Foreign Bank and NY Branch Fined for Unauthorized Disclosure of Supervisory Information
A non-U.S. bank and its New York State branch settled separate charges with the Federal Reserve Board ("FRB") and the New York Department of Financial Services ("NYDFS") for unauthorized disclosure of confidential supervisory information ("CSI") and anti-money laundering ("AML") and related violations.
In the first Order, the FRB determined that the bank "lacked any formal policies, procedures, training, or other internal controls designed to instruct employees regarding how to properly handle CSI or how to prevent the unauthorized dissemination and use of CSI." The FRB found that the bank communicated confidential information including information garnered from supervisory examinations without first obtaining the approval to do so from the regulator. FRB charged the bank with violations of FRS Rule 261.4 ("Prohibition against disclosure") and FRS Rule 261.20 ("Rules Regarding Availability of Information General").
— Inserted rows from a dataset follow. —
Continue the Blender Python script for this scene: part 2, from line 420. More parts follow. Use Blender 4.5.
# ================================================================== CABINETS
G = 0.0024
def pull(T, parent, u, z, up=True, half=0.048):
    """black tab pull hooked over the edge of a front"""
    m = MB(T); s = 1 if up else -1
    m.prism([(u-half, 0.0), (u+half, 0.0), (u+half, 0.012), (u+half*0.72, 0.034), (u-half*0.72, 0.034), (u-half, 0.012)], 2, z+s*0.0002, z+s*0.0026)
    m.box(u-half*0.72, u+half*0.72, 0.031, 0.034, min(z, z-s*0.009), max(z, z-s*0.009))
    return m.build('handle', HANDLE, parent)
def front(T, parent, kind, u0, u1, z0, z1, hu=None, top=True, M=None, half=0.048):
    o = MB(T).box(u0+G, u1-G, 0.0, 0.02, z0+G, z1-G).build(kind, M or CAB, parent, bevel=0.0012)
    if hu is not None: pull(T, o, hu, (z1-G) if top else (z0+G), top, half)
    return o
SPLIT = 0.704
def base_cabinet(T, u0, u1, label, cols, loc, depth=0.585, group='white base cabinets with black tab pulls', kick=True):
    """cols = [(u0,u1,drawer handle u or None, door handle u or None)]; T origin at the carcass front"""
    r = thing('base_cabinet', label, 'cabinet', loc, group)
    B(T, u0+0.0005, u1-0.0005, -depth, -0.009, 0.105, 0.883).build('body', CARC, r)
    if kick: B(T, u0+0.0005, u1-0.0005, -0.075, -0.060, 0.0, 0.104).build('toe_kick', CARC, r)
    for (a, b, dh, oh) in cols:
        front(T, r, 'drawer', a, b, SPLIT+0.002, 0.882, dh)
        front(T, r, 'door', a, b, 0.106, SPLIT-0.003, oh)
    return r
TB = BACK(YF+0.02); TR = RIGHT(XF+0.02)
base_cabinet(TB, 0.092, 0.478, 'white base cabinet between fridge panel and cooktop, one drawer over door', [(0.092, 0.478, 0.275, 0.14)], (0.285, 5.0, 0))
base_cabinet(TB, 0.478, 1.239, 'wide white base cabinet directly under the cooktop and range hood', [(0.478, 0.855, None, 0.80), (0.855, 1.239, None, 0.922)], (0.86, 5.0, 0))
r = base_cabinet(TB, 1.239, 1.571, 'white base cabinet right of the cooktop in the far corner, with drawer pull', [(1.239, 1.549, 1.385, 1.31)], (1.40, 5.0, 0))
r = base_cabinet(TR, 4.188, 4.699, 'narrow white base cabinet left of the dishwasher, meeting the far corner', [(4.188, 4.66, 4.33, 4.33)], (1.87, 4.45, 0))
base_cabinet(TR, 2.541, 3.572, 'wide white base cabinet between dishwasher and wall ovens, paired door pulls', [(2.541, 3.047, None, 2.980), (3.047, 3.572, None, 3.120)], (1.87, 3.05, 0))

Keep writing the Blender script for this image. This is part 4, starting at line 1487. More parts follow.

In the NYDFS Order, the agency found that "a former New York branch employee backdated several compliance documents at the direction of a then-current branch employee and that [the bank] failed to report this misconduct to the Department in a timely fashion" and that the bank "unlawfully disclosed confidential supervisory information to an overseas regulator." NYDFS charged the bank with (i) failing to maintain an AML program ("3 NYCRR § 116.2"); (ii) failing to maintain books and accounts (NY Banking Law § 200-c); (iii) failing to submit a report to the Superintendent immediately upon discovering misconduct" ("3 NYCRR § 300.1); and (iv) sharing confidential supervisory information in violation of NY Banking Law (Section § 36(10) and 3 NYCRR § 7.2.)
To settle the charges with the FRB, the bank agreed to (i) pay a $2,431,956 civil money penalty and (ii) designate an officer to revise its supervisory policies and oversight.
To settle charges with NYDFS, the bank agreed to (i) pay a $32.4 million penalty (offset by the penalty paid to the FRB) and (ii) submit a written plan acceptable to NYDFS "detailing enhancements to compliance policies and procedures, corporate governance and management oversight, customer due diligence requirements, and the handling of confidential supervisory information."